POS is a core platform for a whole business. Without a good POS a business is in trouble. A POS needs failover and redundancy, EMV, and secure payment methods. If a POS doesn’t solve core business functions then it’s not worth very much.
Chris Duncan
ITWERCS is demonstrating some good lessons on resource prioritization, and it mirrors much of what we’ve written about previously.
- Focus on your core. POS is a very hard business by itself, and you must do that right or everything else you attempt is for naught: if nobody wants your POS, what good is your bolt-on?
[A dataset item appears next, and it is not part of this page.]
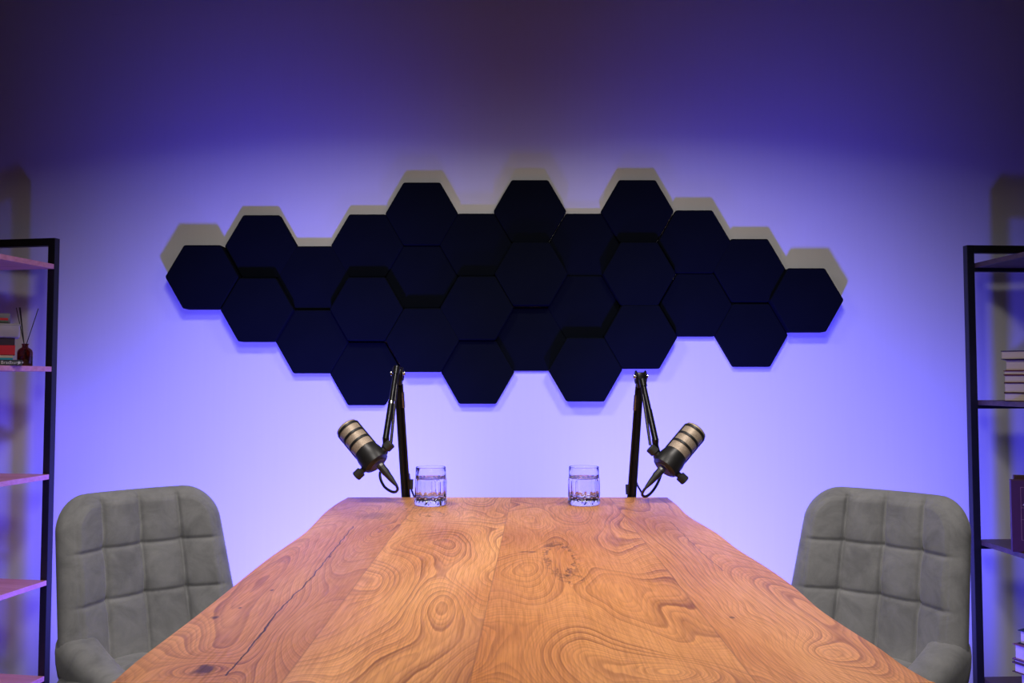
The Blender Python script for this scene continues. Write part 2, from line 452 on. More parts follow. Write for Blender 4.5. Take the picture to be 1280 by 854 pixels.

- Partner as soon as you question your ability to deliver a bolt-on at the same speed and level of innovation as the market demands. Technology is increasingly a game of iteration and POS companies can’t do this across all facets of a merchant’s needs
- If you can’t find a partner, establish your own. Following what successful companies have been doing for years, catapult a labs division, seed it with capital, and cooperate with competitors to bring a new product to market that all of you can collectively use. Remember, a rising tide lifts all boats
- Recognize that the definition of POS will change, modifying the core value you will provide. But it might change in ways that mean resources spent chasing bolt-ons today are loser strategies tomorrow. For a realistic example, note that physical interfaces between customers and businesses are rapidly changing; those that don’t stay on top of the innovation will miss out like the legacy POS providers that never bothered with cloud investments. So what happens when natural language interpretation hardware are the new norm?
There’s more than enough meat on the bone around core POS to keep honest POS providers busy innovating. Partnerships should become a core strategy for success.